You know that Facebook memories feature? I hate it. Four years ago I used to post all these quotes, I would post inspirational thoughts next to spectacular landscape photos from my travels. I would post candid, but flattering, images of myself (enough to convey a sense of free-spiritness but not without a slight sense of premeditation) with quotes from Rumi or Pablo Neruda or Anais Nin to distract viewers from the fact that it was gratuitous self-promotion. I look at them now and I cringe.

They were absolutely pretentious and narcissistic. Nowadays I just admit that I am. But back then, to veil self promotion behind the illusion of depth...oh it was so cheap. And it reeked of desperation for attention. We are all going through our own journey of pain, loss, self-discovery. But does your self discovery need to be broadcast on social media with a Valencia filter and a Gandhi quote? It makes the whole thing disingenuous, premeditated.

My heart breaks for Paris, but it is constantly breaking every day for those dying around the world. This is not to trivialize what happened in Paris because it took a tragedy like this (this = a tragedy in a developed city) to bring so many people around the world together. Perhaps it will make others aware of that human right travesties that occurs every day in less developed nation or the ones in our own backyard. These things shouldn't have to happen to open our eyes, but now that our eyes are wide open, how will we let this affect our outlook of the world?


traveling to ourselves

6:04 PM



Funny how we forget other worldly pleasures when our life is taken over by chaos. In my case, the chaos of moving. We forget about books and movies and simple pleasures (a cup of tea) and stillness. When surrounded by boxes and living out of suitcases are your daily life, it's hard to create a quiet moment to read a bit of Rumi.

Moving has always been a heavy word for me. My first major move was at age seven when my family packed our entire lives to leave Vietnam. We left the spices, the open markets, the silk dresses and my grandfather for hamburgers and soda and Disney World. I slept the whole way across the Atlantic Ocean and missed all my in-flight meals. I wore my favorite white dress. I remember my grandfather holding on to me until the last second. I remember him holding my hand and walking me into the airport at dawn. When moving equates to your whole world changing and to always yearn for the ones you love, you know to brace for it.

The second time I moved, I left my family for New York. It was very matter of fact the way it all played out. We sat down for dinner and I mentioned casually that in two days I will be moving up to New York. That was how we did it at home; independently and on our own will. My parents inquired where I would be living and how I would feed myself. Beyond that they were completely fine with letting me into the world on my own. My brother and I operate on this strategy: we just go.
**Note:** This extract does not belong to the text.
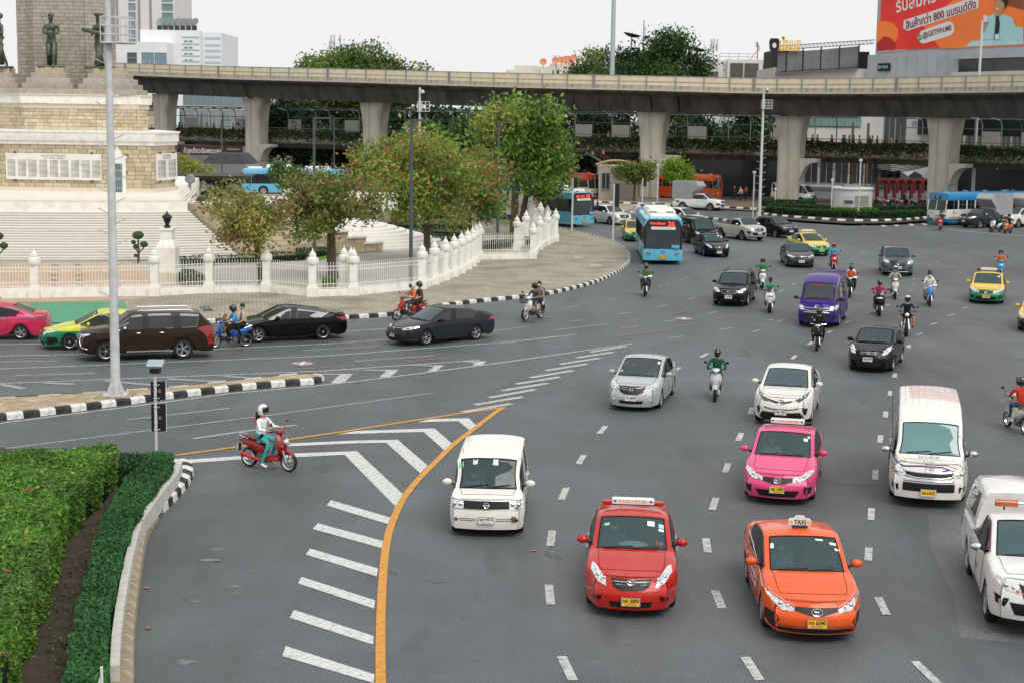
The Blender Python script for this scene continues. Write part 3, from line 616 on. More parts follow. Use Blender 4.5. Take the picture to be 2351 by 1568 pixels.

My third move was to Shanghai, a whole other world for a whole other entry.

Then there was Nicaragua. Heat. Dust. Smiles. Sweat.

Now there is San Francisco. The lover and I have moved into our own one bedroom, sans room mates. For the last two weeks we have thoughtfully been furnishing. Every weekend we would pack ourselves into a rental and drive to furniture and rug stores. We picked out dining sets, a couch, bedsheets, desks, and shelves for the bathroom. We painted. For the last two weeks, I have found it hard to feel settled. The roots that I have carefully laid down for the past two summers are becoming unfurled. Today is the first day that I remembered I had a blog. Two nights ago I remembered I had a Kindle. Sleep has been elusive for the past couple of weeks until two days ago, when the bedroom, the curtains, and dressers have finally found a place to go in our new home, then sleep came.

There is this nagging voice inside that tells me I need to find a job soon. Like two summers ago when I had four interviews lined up, it tells me I need to find that fire again. Then there is the guilt that knows that I have not conjured up the energy.  Displacement engulfs every space in your mind. It forces you to address it until there is no more noise inside your head, inside your living space.

Picking up on this journal today was like finding fresh air again. I know I had it in me, but I totally forgot what it felt like to write. It wasn't lost entirely, just put aside for more important needs. But what could be more important than writing? I'm glad I haven't forgotten entirely. I'm glad I still have my writing to keep me sane.